守口市南寺方に、この夏ひっそりと新たな旅館が誕生した。観光地でもなく、駅からも少し離れた立地ながら、海外からの注目も集まり、ランチには行列ができる人気ぶりだ。
館主は、香川県琴平町で江戸末期創業の老舗「こんぴら温泉つるや旅館」を25年間にわたり経営してきた小寺達也さん。築50年の屋敷を自らの手で〝宿〟として再生した。趣ある門をくぐると、目の前に広がる日本庭園と、それを一望できる28席の和風レストランが出迎える。生駒から運ばれた大岩や枝垂れ紅葉が季節を彩り、この時期は秋のトンボが飛び交う。庭を眺めながらの昼食は格別で、「ガッツリ優勝館御膳ランチ」(1200円)などの人気メニューを求め、連日多くの客が訪れている。

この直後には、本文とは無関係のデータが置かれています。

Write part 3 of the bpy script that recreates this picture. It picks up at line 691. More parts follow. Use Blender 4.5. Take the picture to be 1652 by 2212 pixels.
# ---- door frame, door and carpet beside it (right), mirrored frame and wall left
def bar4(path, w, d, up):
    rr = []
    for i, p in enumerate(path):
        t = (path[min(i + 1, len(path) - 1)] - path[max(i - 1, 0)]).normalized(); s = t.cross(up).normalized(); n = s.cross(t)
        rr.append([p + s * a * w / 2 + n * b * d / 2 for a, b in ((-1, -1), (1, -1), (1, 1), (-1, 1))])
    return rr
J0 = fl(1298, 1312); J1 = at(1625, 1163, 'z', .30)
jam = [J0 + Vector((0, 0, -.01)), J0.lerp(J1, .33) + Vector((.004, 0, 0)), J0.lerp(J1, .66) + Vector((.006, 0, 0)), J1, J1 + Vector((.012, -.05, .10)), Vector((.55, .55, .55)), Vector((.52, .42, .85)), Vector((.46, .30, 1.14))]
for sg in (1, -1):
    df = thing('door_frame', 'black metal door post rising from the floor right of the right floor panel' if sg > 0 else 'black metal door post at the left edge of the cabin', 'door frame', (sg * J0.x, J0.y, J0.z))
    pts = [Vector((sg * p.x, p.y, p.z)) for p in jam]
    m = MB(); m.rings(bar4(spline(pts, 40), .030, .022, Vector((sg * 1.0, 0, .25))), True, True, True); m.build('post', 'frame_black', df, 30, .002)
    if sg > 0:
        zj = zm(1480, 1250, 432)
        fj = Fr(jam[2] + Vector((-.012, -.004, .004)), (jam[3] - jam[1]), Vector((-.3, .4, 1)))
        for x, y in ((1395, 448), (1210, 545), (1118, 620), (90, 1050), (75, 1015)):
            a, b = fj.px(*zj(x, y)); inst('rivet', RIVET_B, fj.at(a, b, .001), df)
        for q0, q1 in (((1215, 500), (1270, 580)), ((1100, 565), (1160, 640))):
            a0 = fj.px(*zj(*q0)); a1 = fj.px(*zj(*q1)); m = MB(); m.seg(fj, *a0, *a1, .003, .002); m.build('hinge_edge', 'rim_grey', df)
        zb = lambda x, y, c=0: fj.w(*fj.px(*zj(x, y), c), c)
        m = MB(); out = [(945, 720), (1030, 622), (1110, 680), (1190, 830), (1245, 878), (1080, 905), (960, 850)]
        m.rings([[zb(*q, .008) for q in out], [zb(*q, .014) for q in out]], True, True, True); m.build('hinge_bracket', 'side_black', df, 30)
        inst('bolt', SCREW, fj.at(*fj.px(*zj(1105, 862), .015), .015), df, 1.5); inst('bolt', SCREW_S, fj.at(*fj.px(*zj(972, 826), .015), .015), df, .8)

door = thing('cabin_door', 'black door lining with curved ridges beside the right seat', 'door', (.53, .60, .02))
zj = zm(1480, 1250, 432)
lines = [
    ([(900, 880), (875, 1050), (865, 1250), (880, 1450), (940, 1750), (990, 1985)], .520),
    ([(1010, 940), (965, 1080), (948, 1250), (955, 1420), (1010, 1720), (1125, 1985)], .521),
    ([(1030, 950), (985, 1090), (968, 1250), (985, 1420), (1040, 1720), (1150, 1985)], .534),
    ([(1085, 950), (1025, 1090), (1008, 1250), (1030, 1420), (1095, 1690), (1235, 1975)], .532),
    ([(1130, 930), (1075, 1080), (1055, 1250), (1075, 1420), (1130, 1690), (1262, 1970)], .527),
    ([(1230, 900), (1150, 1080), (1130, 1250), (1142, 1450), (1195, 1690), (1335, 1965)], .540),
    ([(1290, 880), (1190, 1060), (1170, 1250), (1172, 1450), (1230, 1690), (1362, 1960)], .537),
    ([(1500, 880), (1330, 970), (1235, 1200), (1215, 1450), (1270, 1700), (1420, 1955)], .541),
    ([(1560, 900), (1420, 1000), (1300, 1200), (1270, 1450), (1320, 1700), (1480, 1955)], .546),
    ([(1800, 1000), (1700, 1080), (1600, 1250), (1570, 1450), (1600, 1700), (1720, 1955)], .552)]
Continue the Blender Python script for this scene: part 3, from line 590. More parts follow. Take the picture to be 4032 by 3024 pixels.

建物は宮大工による伝統工法で建てられ、太い梁や柱が今も堂々とした姿を見せる。客室はわずか4室で、檜の家族風呂や大浴場も完備。落ち着いた雰囲気と日本建築の風格が、ヨーロッパを中心に海外からの宿泊客にも好評だ。
小寺さんは大学まで野球に打ち込み、後に中学野球の指導にも携わってきた経験を持つ。その縁もあり、宿泊施設としてスポーツ合宿の受け入れにも積極的。琴平のつるや旅館時代には年間30校以上の高校球児が訪れたといい、ここでも低料金でサポートを続けている。
宿泊料金は一泊二食付きで1万5850円から。守口市駅までの送迎もあり、アクセス面でも安心だ。「辺ぴな場所だからこそ、特別な時間が流れる宿にしたかった」と小寺さん。古き良き屋敷に老舗旅館の経験が息づき、守口の地に新しい魅力を添えている。